Kasus yang menimpa Meiliana adalah sebuah dilemma relasi masyarakat antar-agama di Indonesia (Foto: Deutsche)
Jakarta – Majelis hakim Pengadilan Negeri Medan, Selasa (21/8) menyatakan Meiliana perempuan 44 tahun itu terbukti melakukan penistaan agama karena memprotes suara azan dari masjid di lingkungan tempat tinggalnya di Tanjung Balai, Sumatra Utara, yang menurutnya terlalu keras.
Anggota Dewan Syuro Partai Kebangkitan Bangsa (PKB), Maman Imanulhaq termasuk yang menyayangkan keputusan majelis hakim.
Dia mengingatkan seharusnya pasal penodaan agama tidak lagi digunakan karena agama ataupun ideologi tak bisa dihina, dinista atau dinodai.
“Kita harus berani katakan, ‘Cukup, sudah cukup.’ Hukuman terhadap Ibu Meliana di Tanjung Balai adalah alarm buat kita semua. Kita harus hentikan diskriminasi dan ketidakadilan atas nama agama kepada kalangan minoritas,” katanya Kamis (23/8).
Maman Imanulhaq merupakan salah seorang tokoh yang terus mendesak dihentikannya pengunaan pasal penodaan agama. Pekan lalu, dalam South East Asia Freedom of Religion and Faith Conference (SEA ORB), konferensi soal kebebasan beragama dan berkeyakinan, di Bangkok, Thailand, ia berbicara lantang tentang hal itu.
Apa yang diderita kaum Muslim Rohingya di Myanmar, menurut Maman, adalah buah dari ‘kampanye’ kebencian terhadap minoritas. Mereka diusir dari kampungnya, kini ada sekitra 700 ribu warga Rohingya yang mengungsi di Bangladesh.
“Sebagian pengungsi Rohingya ada di Indonesia, Malaysia, dan Thailand. Ini semua dipicu oleh kebencian sebagaian Buddha di Myanmar terhadap warga Rohingya,” ujar dia
Pada 2009-2010, bersama tiga orang cendekiawan Muslim, termasuk Gus Dur, serta tujuh organisasi sipil, Maman menggugat pasal penodaan agama KUHP 156a ke Mahkamah Konstitusi. Namun gugatan itu ditolak.
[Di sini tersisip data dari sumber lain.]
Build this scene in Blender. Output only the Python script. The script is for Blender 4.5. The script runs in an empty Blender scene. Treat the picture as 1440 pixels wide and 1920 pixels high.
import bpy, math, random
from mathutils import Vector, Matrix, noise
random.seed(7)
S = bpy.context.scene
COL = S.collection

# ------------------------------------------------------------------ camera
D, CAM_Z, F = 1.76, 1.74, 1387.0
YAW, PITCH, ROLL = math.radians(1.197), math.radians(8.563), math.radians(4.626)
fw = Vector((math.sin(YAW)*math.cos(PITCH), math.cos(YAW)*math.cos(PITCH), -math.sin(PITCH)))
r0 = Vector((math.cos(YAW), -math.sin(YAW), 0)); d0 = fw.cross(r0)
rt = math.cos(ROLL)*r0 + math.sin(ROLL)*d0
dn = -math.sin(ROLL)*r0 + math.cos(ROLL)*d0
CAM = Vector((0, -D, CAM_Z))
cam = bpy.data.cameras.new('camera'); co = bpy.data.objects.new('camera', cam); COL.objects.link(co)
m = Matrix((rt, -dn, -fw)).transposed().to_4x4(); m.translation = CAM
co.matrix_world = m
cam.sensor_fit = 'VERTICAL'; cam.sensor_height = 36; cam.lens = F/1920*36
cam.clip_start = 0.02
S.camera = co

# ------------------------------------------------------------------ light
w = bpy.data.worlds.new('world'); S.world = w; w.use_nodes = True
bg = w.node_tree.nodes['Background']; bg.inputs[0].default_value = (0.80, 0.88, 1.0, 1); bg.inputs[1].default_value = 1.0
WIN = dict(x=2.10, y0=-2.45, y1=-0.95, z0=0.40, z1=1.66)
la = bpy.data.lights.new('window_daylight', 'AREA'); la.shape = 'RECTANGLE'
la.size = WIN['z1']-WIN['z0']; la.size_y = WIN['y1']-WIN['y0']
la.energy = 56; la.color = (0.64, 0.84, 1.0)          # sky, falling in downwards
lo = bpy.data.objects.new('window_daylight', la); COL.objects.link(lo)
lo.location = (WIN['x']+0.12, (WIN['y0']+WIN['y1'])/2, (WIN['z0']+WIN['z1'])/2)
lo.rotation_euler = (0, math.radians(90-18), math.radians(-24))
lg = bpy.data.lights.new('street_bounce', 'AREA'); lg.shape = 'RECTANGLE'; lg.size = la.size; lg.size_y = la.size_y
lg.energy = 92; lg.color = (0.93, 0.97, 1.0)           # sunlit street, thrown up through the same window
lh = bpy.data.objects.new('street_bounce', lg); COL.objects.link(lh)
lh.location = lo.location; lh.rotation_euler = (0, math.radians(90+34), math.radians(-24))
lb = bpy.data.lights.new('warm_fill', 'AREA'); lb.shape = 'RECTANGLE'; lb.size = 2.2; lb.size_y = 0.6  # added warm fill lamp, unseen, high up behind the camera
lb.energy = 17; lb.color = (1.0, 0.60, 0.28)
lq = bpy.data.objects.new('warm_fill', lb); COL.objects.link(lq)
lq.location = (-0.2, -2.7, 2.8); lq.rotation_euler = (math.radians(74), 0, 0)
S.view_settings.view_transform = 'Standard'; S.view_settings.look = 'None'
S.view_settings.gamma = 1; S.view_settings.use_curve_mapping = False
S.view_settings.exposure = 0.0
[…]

Pasal penodaan agama lahir di era pemerintahan Presiden Soekarno, Januari 1965. Sampai saat ini tercatat sudah ada 147 orang yang dipenjara karena dinyatakan menabark pasal itu, termasuk mantan Gubernur DKI Jakarta, Basuki Purnama alias Ahok dan yang terakhir Meiliana.
Maman juga menyoroti mengapa kasus Meiliana sampai dibawa ranah hukum. Keluhan Meiliana soal volume pengeras suara yang mengumandangkan azan dari masjid, semestinya bisa diselesaikan secara kekeluragaan.
“Masyarakat kita kan memang majemuk. Kita hidup dalam masyarakat dengan beragam latar belakang , termasuk agamanya. Para tokoh setempat semestinya bisa mendialogkan keluhan ibu Meliana sehingga ketemu solusi,” kata Maman.
Jika semua pihak arif dalam menyikapi keluhan Meliana, tambah Maman, seharusnya masalah itu tak sampai ke meja hijau.
“Bukankah kita dikenal sebagai bangsa yang toleran? Tetapi selalu saja ada peristiwa yang membuat kita cemas dan kawatir mengenai pudarnya toleransi kita dalam berbagai jenjang kehidupan,” ujar Ketua Lembaga Dakwah Pengurus Besar (PB) Nahdatul Ulama (NU) itu.
Vonis penjara bagi Meiliana, kata Maman, harus menyadarkan kita semua pentingnya keguyuban dan kerukukan dalam keberagaman yang merupakan jati diri bangsa Indonesia.
Ke depan, setiap kali muncul ‘persoalan’ yang menyangkut masalah agama hendaknya segera dimusyawarahkan agar tak membesar.
“Intinya bagaimana kita tetap guyub dalam perbedaan. Sidang perkara seperti yang dihadapi Ibu Meliana ini tak boleh ada lagi. Ini yang terakhir,” pungkasnya.